AWD drohen Millionen-Rückzahlungen
Auf den Finanzdienstleister AWD kommen möglicherweise Kunden-Rückforderungen in dreistelliger Millionenhöhe zu, weil er über eine Tochterfirma überhöhte Provisionen für Fondsgeschäfte kassiert haben soll. Gemeinsame Recherchen von Panorama und NDR Info decken erstmals das System auf, mit dem der AWD rund um den Börsengang im Jahr 2000 Kasse machte.

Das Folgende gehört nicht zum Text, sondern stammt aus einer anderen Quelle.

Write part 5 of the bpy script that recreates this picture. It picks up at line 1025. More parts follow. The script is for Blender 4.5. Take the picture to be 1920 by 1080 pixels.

Die Vorwürfe beziehen sich nach Informationen von Panorama und NDR Info auf den Vertrieb von geschlossenen Fonds rund um den Börsengang im Jahr 2000. Dokumente aus der damaligen Zeit belegen, dass in vielen Fällen offenbar mehr als 15 Prozent Provision geflossen sind. Laut geltender Rechtsprechung des Bundesgerichtshofs hätte der AWD seine Kunden damals darüber aufklären müssen.
Gewinn war wichtig für den Börsengang
Diese Provisionen wurden den Recherchen zufolge über eine bisher weitgehend unbekannte Tochterfirma des AWD-Konzerns mit Namen Allgemeine Immobilien, Makler & Service GmbH (AIMS) abgewickelt. Zwischen dieser Tochterfirma und dem eigentlichen Finanzvertrieb des AWD wurden die Provisionen anschließend aufgeteilt. Der ehemalige Geschäftsführer der AIMS, Hermann J. Winkler, bestätigte gegenüber Panorama und NDR Info diese Praxis: "Für mehr als 75 Prozent der Produkte wurde eine Vergütung von mehr als 15 Prozent gezahlt. Der Vertriebsvertrag zwischen AIMS und AWD sah vor, dass maximal 11 Prozent Provision von der AIMS weitergegeben wurde." Der Rest sei bei AIMS verblieben. Da jedoch beide Unternehmen dem AWD-Konzern gehörten, seien die gesamten Provisionen von über 15% in die Konzernbilanz eingeflossen, so Winkler weiter.
Das Geschäft mit geschlossenen Fonds galt um die Jahrtausendwende als wichtig für den Börsengang des AWD, denn es warf durch die Provisionen gute Gewinne ab: "Das hat letztendlich auch zum erfolgreichen Börsengang des AWD beigetragen", so Winkler. Das Umsatzvolumen im Geschäft mit den geschlossenen Fonds habe schätzungsweise zwischen 500 und 700 Millionen Euro gelegen. Der frühere Geschäftsführer AWD-Vertrieb, Jörg Jacob, bestätigte die Angaben Winklers. In den Beratungsgesprächen mit AWD-Kunden seien hohe Provisionen von mehr als 15 Prozent damals nicht angesprochen worden, "weil es auch kein Bestandteil der Beratungsgespräche sein musste". Der Bundesgerichtshof hatte 2004 erstmals klargestellt, dass Finanzberater wie der AWD die Kunden aufklären müssen, wenn mehr als 15 Prozent Provision fließen. Das Urteil gilt auch rückwirkend.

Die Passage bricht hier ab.